> **LISTED RECORDS**
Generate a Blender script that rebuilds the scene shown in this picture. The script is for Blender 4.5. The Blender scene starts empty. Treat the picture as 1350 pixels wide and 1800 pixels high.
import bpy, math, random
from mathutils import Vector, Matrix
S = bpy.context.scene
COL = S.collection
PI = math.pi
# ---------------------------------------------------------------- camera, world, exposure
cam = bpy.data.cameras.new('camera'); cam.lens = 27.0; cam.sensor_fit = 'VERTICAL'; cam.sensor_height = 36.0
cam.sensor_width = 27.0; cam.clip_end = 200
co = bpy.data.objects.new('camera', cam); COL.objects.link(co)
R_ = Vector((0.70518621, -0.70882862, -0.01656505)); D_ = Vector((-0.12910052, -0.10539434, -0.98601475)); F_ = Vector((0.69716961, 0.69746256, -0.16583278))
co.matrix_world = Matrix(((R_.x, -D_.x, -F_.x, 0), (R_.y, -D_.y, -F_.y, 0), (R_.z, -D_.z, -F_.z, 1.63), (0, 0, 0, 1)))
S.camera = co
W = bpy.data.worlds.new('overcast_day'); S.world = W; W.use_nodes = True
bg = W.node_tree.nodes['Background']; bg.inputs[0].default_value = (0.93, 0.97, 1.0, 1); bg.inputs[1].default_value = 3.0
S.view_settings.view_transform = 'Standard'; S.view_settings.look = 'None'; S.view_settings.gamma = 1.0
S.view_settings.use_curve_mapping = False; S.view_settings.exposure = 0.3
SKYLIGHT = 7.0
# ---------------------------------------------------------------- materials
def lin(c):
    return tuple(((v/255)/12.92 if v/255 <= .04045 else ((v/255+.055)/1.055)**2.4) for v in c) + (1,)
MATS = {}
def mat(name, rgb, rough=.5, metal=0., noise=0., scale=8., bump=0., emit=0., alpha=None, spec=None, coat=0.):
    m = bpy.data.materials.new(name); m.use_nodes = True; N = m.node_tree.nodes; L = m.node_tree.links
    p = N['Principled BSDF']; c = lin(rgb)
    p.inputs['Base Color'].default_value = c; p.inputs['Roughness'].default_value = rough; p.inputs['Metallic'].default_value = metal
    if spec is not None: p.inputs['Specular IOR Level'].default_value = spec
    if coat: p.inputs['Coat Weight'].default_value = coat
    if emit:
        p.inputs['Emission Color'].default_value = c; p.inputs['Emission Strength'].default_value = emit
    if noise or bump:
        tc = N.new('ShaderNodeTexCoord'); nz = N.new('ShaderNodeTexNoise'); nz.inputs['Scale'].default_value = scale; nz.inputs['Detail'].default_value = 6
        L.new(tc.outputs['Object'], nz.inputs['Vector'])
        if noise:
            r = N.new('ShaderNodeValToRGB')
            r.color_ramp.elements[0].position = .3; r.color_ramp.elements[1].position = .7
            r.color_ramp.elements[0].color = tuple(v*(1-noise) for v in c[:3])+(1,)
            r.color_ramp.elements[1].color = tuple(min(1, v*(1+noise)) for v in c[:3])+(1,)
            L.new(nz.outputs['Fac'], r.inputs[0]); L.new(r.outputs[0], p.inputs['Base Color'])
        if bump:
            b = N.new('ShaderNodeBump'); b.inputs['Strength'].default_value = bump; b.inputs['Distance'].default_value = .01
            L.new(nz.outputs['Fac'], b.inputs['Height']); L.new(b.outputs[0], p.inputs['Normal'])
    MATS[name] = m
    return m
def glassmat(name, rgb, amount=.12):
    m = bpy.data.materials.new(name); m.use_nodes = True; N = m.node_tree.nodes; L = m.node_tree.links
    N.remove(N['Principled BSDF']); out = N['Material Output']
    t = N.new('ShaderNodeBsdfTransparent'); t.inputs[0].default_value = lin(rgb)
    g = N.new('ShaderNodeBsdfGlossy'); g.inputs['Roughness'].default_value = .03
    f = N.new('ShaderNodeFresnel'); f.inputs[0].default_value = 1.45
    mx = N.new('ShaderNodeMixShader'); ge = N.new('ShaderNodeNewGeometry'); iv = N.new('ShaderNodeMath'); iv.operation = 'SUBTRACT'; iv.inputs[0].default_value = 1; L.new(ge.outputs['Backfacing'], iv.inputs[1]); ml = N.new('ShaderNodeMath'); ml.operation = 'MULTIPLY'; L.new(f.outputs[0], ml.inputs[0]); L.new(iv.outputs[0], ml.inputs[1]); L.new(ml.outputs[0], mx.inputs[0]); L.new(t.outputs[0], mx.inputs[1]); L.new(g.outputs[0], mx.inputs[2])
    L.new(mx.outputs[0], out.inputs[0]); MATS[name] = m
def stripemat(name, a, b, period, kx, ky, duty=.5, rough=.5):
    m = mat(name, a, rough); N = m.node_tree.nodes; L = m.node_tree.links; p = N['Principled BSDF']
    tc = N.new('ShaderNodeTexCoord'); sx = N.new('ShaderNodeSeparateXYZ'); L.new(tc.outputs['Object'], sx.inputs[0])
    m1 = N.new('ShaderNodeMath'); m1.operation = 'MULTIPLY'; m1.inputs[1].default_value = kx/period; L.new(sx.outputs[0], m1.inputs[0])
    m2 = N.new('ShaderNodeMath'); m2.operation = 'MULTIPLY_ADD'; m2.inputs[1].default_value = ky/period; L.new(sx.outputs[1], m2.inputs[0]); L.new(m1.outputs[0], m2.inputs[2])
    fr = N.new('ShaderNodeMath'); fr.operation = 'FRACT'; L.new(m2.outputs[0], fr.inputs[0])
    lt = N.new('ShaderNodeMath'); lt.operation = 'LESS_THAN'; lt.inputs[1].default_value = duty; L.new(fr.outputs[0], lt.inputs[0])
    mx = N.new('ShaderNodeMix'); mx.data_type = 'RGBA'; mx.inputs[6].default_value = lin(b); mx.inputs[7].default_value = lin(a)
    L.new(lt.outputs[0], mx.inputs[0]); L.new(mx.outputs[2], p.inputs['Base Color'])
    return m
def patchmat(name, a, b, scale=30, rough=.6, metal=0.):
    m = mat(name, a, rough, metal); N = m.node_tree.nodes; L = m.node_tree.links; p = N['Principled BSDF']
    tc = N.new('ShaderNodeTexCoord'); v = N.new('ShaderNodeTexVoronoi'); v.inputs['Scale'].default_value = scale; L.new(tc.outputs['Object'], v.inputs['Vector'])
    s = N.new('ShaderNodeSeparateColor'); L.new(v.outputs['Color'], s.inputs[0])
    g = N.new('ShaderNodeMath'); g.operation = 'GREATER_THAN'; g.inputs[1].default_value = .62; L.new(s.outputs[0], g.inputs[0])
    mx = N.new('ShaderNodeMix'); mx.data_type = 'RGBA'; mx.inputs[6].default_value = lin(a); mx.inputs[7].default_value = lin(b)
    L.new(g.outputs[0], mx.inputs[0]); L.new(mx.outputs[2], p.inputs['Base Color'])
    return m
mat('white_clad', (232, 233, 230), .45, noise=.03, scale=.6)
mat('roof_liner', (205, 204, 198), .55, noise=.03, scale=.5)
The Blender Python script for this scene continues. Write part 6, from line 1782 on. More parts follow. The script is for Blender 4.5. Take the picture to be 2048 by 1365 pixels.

> **WRITTEN EXERCISE**
Quote each line of the data above exactly as written.

> **THE REPLY**
Generate a Blender script that rebuilds the scene shown in this picture. The script is for Blender 4.5. The Blender scene starts empty. Treat the picture as 1350 pixels wide and 1800 pixels high.
import bpy, math, random
from mathutils import Vector, Matrix
S = bpy.context.scene
COL = S.collection
PI = math.pi
# ---------------------------------------------------------------- camera, world, exposure
cam = bpy.data.cameras.new('camera'); cam.lens = 27.0; cam.sensor_fit = 'VERTICAL'; cam.sensor_height = 36.0
cam.sensor_width = 27.0; cam.clip_end = 200
co = bpy.data.objects.new('camera', cam); COL.objects.link(co)
R_ = Vector((0.70518621, -0.70882862, -0.01656505)); D_ = Vector((-0.12910052, -0.10539434, -0.98601475)); F_ = Vector((0.69716961, 0.69746256, -0.16583278))
co.matrix_world = Matrix(((R_.x, -D_.x, -F_.x, 0), (R_.y, -D_.y, -F_.y, 0), (R_.z, -D_.z, -F_.z, 1.63), (0, 0, 0, 1)))
S.camera = co
W = bpy.data.worlds.new('overcast_day'); S.world = W; W.use_nodes = True
bg = W.node_tree.nodes['Background']; bg.inputs[0].default_value = (0.93, 0.97, 1.0, 1); bg.inputs[1].default_value = 3.0
S.view_settings.view_transform = 'Standard'; S.view_settings.look = 'None'; S.view_settings.gamma = 1.0
S.view_settings.use_curve_mapping = False; S.view_settings.exposure = 0.3
SKYLIGHT = 7.0
# ---------------------------------------------------------------- materials
def lin(c):
    return tuple(((v/255)/12.92 if v/255 <= .04045 else ((v/255+.055)/1.055)**2.4) for v in c) + (1,)
MATS = {}
def mat(name, rgb, rough=.5, metal=0., noise=0., scale=8., bump=0., emit=0., alpha=None, spec=None, coat=0.):
    m = bpy.data.materials.new(name); m.use_nodes = True; N = m.node_tree.nodes; L = m.node_tree.links
    p = N['Principled BSDF']; c = lin(rgb)
    p.inputs['Base Color'].default_value = c; p.inputs['Roughness'].default_value = rough; p.inputs['Metallic'].default_value = metal
    if spec is not None: p.inputs['Specular IOR Level'].default_value = spec
    if coat: p.inputs['Coat Weight'].default_value = coat
    if emit:
        p.inputs['Emission Color'].default_value = c; p.inputs['Emission Strength'].default_value = emit
    if noise or bump:
        tc = N.new('ShaderNodeTexCoord'); nz = N.new('ShaderNodeTexNoise'); nz.inputs['Scale'].default_value = scale; nz.inputs['Detail'].default_value = 6
        L.new(tc.outputs['Object'], nz.inputs['Vector'])
        if noise:
            r = N.new('ShaderNodeValToRGB')
            r.color_ramp.elements[0].position = .3; r.color_ramp.elements[1].position = .7
            r.color_ramp.elements[0].color = tuple(v*(1-noise) for v in c[:3])+(1,)
            r.color_ramp.elements[1].color = tuple(min(1, v*(1+noise)) for v in c[:3])+(1,)
            L.new(nz.outputs['Fac'], r.inputs[0]); L.new(r.outputs[0], p.inputs['Base Color'])
        if bump:
            b = N.new('ShaderNodeBump'); b.inputs['Strength'].default_value = bump; b.inputs['Distance'].default_value = .01
            L.new(nz.outputs['Fac'], b.inputs['Height']); L.new(b.outputs[0], p.inputs['Normal'])
    MATS[name] = m
    return m
def glassmat(name, rgb, amount=.12):
    m = bpy.data.materials.new(name); m.use_nodes = True; N = m.node_tree.nodes; L = m.node_tree.links
    N.remove(N['Principled BSDF']); out = N['Material Output']
    t = N.new('ShaderNodeBsdfTransparent'); t.inputs[0].default_value = lin(rgb)
    g = N.new('ShaderNodeBsdfGlossy'); g.inputs['Roughness'].default_value = .03
    f = N.new('ShaderNodeFresnel'); f.inputs[0].default_value = 1.45
    mx = N.new('ShaderNodeMixShader'); ge = N.new('ShaderNodeNewGeometry'); iv = N.new('ShaderNodeMath'); iv.operation = 'SUBTRACT'; iv.inputs[0].default_value = 1; L.new(ge.outputs['Backfacing'], iv.inputs[1]); ml = N.new('ShaderNodeMath'); ml.operation = 'MULTIPLY'; L.new(f.outputs[0], ml.inputs[0]); L.new(iv.outputs[0], ml.inputs[1]); L.new(ml.outputs[0], mx.inputs[0]); L.new(t.outputs[0], mx.inputs[1]); L.new(g.outputs[0], mx.inputs[2])
    L.new(mx.outputs[0], out.inputs[0]); MATS[name] = m
def stripemat(name, a, b, period, kx, ky, duty=.5, rough=.5):
    m = mat(name, a, rough); N = m.node_tree.nodes; L = m.node_tree.links; p = N['Principled BSDF']
    tc = N.new('ShaderNodeTexCoord'); sx = N.new('ShaderNodeSeparateXYZ'); L.new(tc.outputs['Object'], sx.inputs[0])
    m1 = N.new('ShaderNodeMath'); m1.operation = 'MULTIPLY'; m1.inputs[1].default_value = kx/period; L.new(sx.outputs[0], m1.inputs[0])
    m2 = N.new('ShaderNodeMath'); m2.operation = 'MULTIPLY_ADD'; m2.inputs[1].default_value = ky/period; L.new(sx.outputs[1], m2.inputs[0]); L.new(m1.outputs[0], m2.inputs[2])
    fr = N.new('ShaderNodeMath'); fr.operation = 'FRACT'; L.new(m2.outputs[0], fr.inputs[0])
    lt = N.new('ShaderNodeMath'); lt.operation = 'LESS_THAN'; lt.inputs[1].default_value = duty; L.new(fr.outputs[0], lt.inputs[0])
    mx = N.new('ShaderNodeMix'); mx.data_type = 'RGBA'; mx.inputs[6].default_value = lin(b); mx.inputs[7].default_value = lin(a)
    L.new(lt.outputs[0], mx.inputs[0]); L.new(mx.outputs[2], p.inputs['Base Color'])
    return m
def patchmat(name, a, b, scale=30, rough=.6, metal=0.):
    m = mat(name, a, rough, metal); N = m.node_tree.nodes; L = m.node_tree.links; p = N['Principled BSDF']
    tc = N.new('ShaderNodeTexCoord'); v = N.new('ShaderNodeTexVoronoi'); v.inputs['Scale'].default_value = scale; L.new(tc.outputs['Object'], v.inputs['Vector'])
    s = N.new('ShaderNodeSeparateColor'); L.new(v.outputs['Color'], s.inputs[0])
    g = N.new('ShaderNodeMath'); g.operation = 'GREATER_THAN'; g.inputs[1].default_value = .62; L.new(s.outputs[0], g.inputs[0])
    mx = N.new('ShaderNodeMix'); mx.data_type = 'RGBA'; mx.inputs[6].default_value = lin(a); mx.inputs[7].default_value = lin(b)
    L.new(g.outputs[0], mx.inputs[0]); L.new(mx.outputs[2], p.inputs['Base Color'])
    return m
mat('white_clad', (232, 233, 230), .45, noise=.03, scale=.6)
mat('roof_liner', (205, 204, 198), .55, noise=.03, scale=.5)
The Blender Python script for this scene continues. Write part 6, from line 1782 on. More parts follow. The script is for Blender 4.5. Take the picture to be 2048 by 1365 pixels.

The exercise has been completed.